The news is quite intriguing: a shift in the big short's attitude
I came across a key piece of information: a well-known short seller who makes around 7 million USD per month has recently changed his actions. He did a few noteworthy things: closed a large number of short positions, no longer extremely bearish; at the same time, withdrew 2 million USD, a typical partial profit-taking and safety move; the boldest move was taking out 7.8 million USD, buying HYPE spot while simultaneously opening an equal-sized short position for hedging.
The logic behind this operation is clear—he believes HYPE won't drop in the short term and may even rise, so he is positioning in the spot first; but he also considers market risks and unexpected situations, hence keeping an "insurance." Even the traditionally aggressive short sellers are starting to weigh the pros and cons. What does this indicate? It suggests that at this price level, many big players are beginning to reassess their positions.

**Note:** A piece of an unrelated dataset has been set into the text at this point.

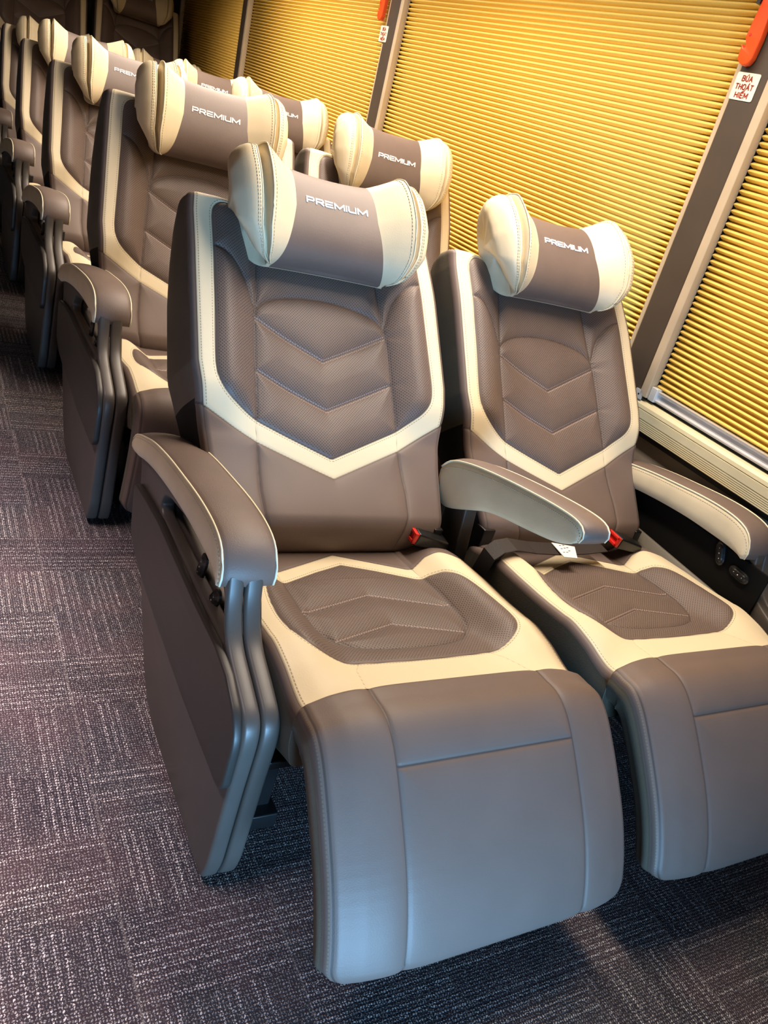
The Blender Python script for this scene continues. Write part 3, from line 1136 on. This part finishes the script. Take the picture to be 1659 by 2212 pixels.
def make_seat(col, row):
    root = empty('reclining_seat', (col * PITCH, ROWY[row], ROWZ[row]))
    tag(root, NAMES[(col, row)], 'seat', 'reclining coach seats in pairs along the window side')
    tl = math.radians(TILT[(col, row)])
    pv = (0, PIV[0], PIV[1])
    link('seat_base', me_base, root)
    link('seat_cushion', me_cush, root)
    link('leg_rest', LEGS[row == 0], root)
    link('backrest', me_back, root, pv, (tl, 0, 0))
    sl, ht = SLIDE.get((col, row), (0, 0))
    # headrest slides along the back and tilts about its own centre
    T = Matrix.Translation(pv) @ Matrix.Rotation(tl, 4, 'X')
    cy, cz = bk(HC[0], HC[1])
    T2 = Matrix.Translation((0, TY * sl, TZ * sl)) @ Matrix.Translation((0, cy, cz)) @ Matrix.Rotation(math.radians(ht), 4, 'X') @ Matrix.Translation((0, -cy, -cz))
    h = link('headrest', me_head, root)
    h.matrix_local = T @ T2
    for s_ in (-1, 1):
        w = link('headrest_wing', me_wing[s_], h)
        w['label'] = 'beige folding wing'
        link('wing_piping', me_wpipe[s_], h)
        r = link('headrest_rod', me_rod[s_], root)
        r.matrix_local = T @ Matrix.Translation((0, TY * (sl - .035), TZ * (sl - .035)))
    tx = link('embroidered_lettering', me_text, h)
    tx['label'] = 'white embroidered lettering'
    if col == 0:
        sz = 1.0 if row == 0 else 1.045
        p = link('side_panel', me_pan_out, root, scale=(1, 1, sz))
        link('inner_panel', me_pan_mid, p)
        link('tray_cover', me_tray, p)
        a = link('armrest_pad', me_pad, root, scale=(1, 1, sz)); link('piping', me_padpipe, a)
        for (y, z, an) in ((.285, .362, .25), (.215, .352, .6)):
            link('seat_control_button', me_btn, root, (.0175, y, z * sz), (an, 0, 0))
    else:
        x1 = 2 * XC
        p = link('side_panel', me_pan_out, root, (x1 + .012, 0, 0), scale=(-1, 1, 1.07))
        link('inner_panel', me_pan_mid, p)
        link('tray_cover', me_tray, p)
        a = link('armrest_pad', me_pad, root, (x1, 0, 0), scale=(-1, 1, 1.07)); link('piping', me_padpipe, a)
        a = link('armrest_pad', me_mid, root, (-.010, 0, 0)); link('piping', me_midpipe, a)
        a['label'] = 'raised centre armrest pad with pale green-beige flank'
        link('armrest_bracket', me_brk, root)
        link('side_trim', me_trim, root)
        bp = MB(); bp.box((x1 - .046, .10, .20), (x1 - .041, .60, .44))
        link('control_plate', ME.setdefault('cp', bp.mesh('control_plate', [M['matte']], bevel=.002)), root)
        for (y, z, an) in ((.219, .421, -.45), (.159, .407, -1.5)):
            link('seat_control_button', me_btn, root, (x1 - .046, y, z), (an, 0, 0))
    if row < 2:
        bx = (.503, .392, .330) if col == 0 else (.463, .372, .334)
        bo = link('seatbelt_buckle', me_buck, root, bx, (0, math.radians(10), math.radians(-8)), (1.1, 1.0, 1.1))
        link('release_button', me_rel, bo)['label'] = 'red release button'
    return root


ME = {}
ROOTS = {}
for r_ in range(6):
    for c_ in (0, 1):
        ROOTS[(c_, r_)] = make_seat(c_, r_)
bel = link('lap_belt', belt_mesh(), ROOTS[(1, 0)])
bt = MB()
bt.hexa([(.222, .316, .349), (.256, .312, .348), (.284, .355, .348), (.230, .370, .349), (.222, .316, .3505), (.256, .312, .3495), (.284, .355, .3495), (.230, .370, .3505)])
for i, (tx_, ty_) in enumerate(((.217, .345), (.226, .345), (.236, .350), (.221, .358), (.231, .360), (.240, .362), (.226, .370), (.236, .371))):
    bt.box((tx_ + .016, ty_ - .013, .3485), (tx_ + .021, ty_ - .0105, .3508), 1)
tg = link('paper_tag', bt.mesh('paper_tag', [M['white'], M['grayink']]), bel)
tg['label'] = 'small white printed paper tag'

# ------------------------------------------------------------------ the coach body
LEAN = .0571
WX, WZ = 1.2, .59


def wx(z, off=0):                # interior surface of the leaning window wall; off = towards the room
    return WX - math.tan(LEAN) * (z - WZ) - off


def wbox(b, y0, y1, z0, z1, o0, o1, mi=0):
    b.hexa([(wx(z0, o0), y0, z0), (wx(z0, o1), y0, z0), (wx(z0, o1), y1, z0), (wx(z0, o0), y1, z0),
            (wx(z1, o0), y0, z1), (wx(z1, o1), y0, z1), (wx(z1, o1), y1, z1), (wx(z1, o0), y1, z1)], mi)


def struct(name, me):
    return tag(link(name, me), kind='structure')


YF, YR, XL, ZT = -3.4, 5.75, -1.35, 1.78
b = MB(); b.box((XL, YF, -.06), (1.35, YR, 0)); struct('floor', b.mesh('floor', [M['carpet']]))
b = MB(); b.box((XL, 4.42, 0), (1.25, YR, .30)); struct('trim_2', b.mesh('rear_platform', [M['carpet']]))
b = MB(); b.box((XL - .05, YF, ZT), (1.35, YR, ZT + .05)); struct('ceiling', b.mesh('ceiling', [M['ceil']]))
b = MB(); b.box((XL - .05, YF, -.06), (XL, YR, ZT)); struct('wall_left', b.mesh('wall_left', [M['wall']]))
b = MB(); b.box((XL, YR, 0), (1.35, YR + .05, ZT)); struct('wall_rear', b.mesh('wall_rear', [M['wall']]))
# window wall : lower part, header, pillars
b = MB()
wbox(b, YF, YR, 0, .585, -.005, -.08)
wbox(b, YF, YR, 1.62, 1.80, -.005, -.08)
struct('wall_right', b.mesh('wall_right', [M['gray']]))
PIL = [(.6585, .743), (2.366, 2.452), (4.085, 4.168), (5.44, 5.75)]
for i, (a_, c_) in enumerate(PIL):
    b = MB(); wbox(b, a_, c_, .575, 1.70, .012, -.07)
    struct('trim_%d' % (10 + i), b.mesh('pillar', [M['pillar']], bevel=.006))
    b = MB(); wbox(b, a_ - .024, a_ - .0005, .60, 1.70, .016, -.01)
    wbox(b, c_ + .0005, c_ + .014, .60, 1.70, .008, -.01)
    struct('trim_%d' % (20 + i), b.mesh('blind_guide', [M['strip']], bevel=.002))
WIN = [(-1.10, .630), (.760, 2.338), (2.470, 4.057), (4.186, 5.42)]
for i, (a_, c_) in enumerate(WIN):
    b = MB(); wbox(b, a_, c_, .59, 1.62, -.055, -.062)
    struct('window_%d' % (i + 1), b.mesh('window_glass', [M['glass']]))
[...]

Technical signals show new signs: MACD breaks through, but confirmation is needed
Looking at the 4-hour K-line chart, the current price is 24.664, just touching the marked support zone. The MACD's white-yellow line has crossed above zero, which usually indicates increased bullish momentum. Resistance levels are at 25.7 and 26.7, while support levels are at 24.66 and 23.58.
But there's a detail that can't be ignored—although the MACD crossing above zero looks promising, if subsequent volume doesn't support the move and the price can't reach near 25.7, the rebound might be just a false signal. Currently, the signal has appeared, but its confirmation still needs to be observed.
Trading advice: Don't follow blindly, watch the volume
The most common mistake at this point is getting excited and rushing to buy just because MACD crosses above zero. In reality, this position requires more caution—only a breakout with volume is worth participating in, as pure technical breakouts are often prone to false signals.